What are the potential parallels in 2018? Technological optimists have argued for years that artificial intelligence, machine learning, advanced robotics, augmented reality and other areas offer huge potential efficiency gains. As in Solow’s Paradox from an earlier era, there’s no evidence yet in the economic data, but perhaps that will change, as it did with an earlier generation of advances. That’s exactly what McKinsey consultants found in research published in June.

Tax cuts and a capital spending surge

At the root of conservative economic philosophy is that low taxes on capital, along with light regulation, will encourage businesses to invest more heavily, resulting in a more productive economy in the long run.

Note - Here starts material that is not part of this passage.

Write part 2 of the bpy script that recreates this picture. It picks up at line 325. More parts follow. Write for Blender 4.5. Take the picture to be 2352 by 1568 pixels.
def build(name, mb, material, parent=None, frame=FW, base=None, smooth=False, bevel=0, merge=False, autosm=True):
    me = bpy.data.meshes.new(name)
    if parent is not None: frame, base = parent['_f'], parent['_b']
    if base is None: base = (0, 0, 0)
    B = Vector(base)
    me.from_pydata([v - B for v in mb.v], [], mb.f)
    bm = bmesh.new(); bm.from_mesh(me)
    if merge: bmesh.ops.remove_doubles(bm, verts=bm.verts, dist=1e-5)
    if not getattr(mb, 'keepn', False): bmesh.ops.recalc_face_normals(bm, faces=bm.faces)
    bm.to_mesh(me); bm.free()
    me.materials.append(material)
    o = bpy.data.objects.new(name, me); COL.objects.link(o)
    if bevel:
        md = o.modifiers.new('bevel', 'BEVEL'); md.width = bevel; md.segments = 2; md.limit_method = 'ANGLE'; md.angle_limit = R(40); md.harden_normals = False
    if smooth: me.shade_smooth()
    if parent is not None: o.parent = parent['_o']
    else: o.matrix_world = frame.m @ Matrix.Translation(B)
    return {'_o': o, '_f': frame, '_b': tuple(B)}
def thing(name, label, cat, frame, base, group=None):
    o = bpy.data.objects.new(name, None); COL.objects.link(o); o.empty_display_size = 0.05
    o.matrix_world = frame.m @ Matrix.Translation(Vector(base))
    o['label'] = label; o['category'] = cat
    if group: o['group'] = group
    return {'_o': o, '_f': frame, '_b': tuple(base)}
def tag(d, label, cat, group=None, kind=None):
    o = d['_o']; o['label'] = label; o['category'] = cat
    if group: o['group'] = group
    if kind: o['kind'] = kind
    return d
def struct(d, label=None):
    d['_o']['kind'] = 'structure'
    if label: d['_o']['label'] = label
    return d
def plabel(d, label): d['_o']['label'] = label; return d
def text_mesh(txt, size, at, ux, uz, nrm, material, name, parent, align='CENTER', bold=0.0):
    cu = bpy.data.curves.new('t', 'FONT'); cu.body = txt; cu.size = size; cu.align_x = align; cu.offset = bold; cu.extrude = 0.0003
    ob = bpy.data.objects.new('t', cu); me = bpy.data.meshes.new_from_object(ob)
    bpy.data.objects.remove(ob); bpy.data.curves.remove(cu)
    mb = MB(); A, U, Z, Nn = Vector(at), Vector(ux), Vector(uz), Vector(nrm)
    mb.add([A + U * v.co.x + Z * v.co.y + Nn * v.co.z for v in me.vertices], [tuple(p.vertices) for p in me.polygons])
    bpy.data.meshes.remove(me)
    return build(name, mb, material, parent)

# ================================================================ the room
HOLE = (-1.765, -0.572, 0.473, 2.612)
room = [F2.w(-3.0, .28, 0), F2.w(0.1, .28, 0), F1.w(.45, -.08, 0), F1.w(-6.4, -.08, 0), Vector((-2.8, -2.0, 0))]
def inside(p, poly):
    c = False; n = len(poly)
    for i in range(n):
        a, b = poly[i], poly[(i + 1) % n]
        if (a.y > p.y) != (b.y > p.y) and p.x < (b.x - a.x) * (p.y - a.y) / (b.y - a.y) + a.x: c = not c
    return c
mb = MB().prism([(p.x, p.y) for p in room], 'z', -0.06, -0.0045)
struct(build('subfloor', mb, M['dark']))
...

The next few years will be a test of that proposition.

The corporate income tax rate was cut to 21 percent at the start of the year, from 35 percent. The Trump administration’s deregulation-minded appointees have had a year and a half to go about their work. Oh, and the stock market is booming, and interest rates remain low by historical standards, implying companies should have plenty of access to capital on favorable terms if they want to make those investments.

In short, this should be a conducive environment for businesses to increase their “capital stock” — the accumulated facilities, equipment, software and other intangible investments — to enable workers to be more productive.

The tight labour market

Finally, the tight labor market could force businesses to find more efficient ways to deploy workers. With the unemployment rate at 3.9 percent, near a several-decade low, companies in a range of industries have been complaining about the difficulty of finding qualified labor. This shows up in headlines about trucker shortages, construction worker shortages and oil field worker shortages. It may eventually show up in faster growth in wages, no matter what happens to technological advances or business investment.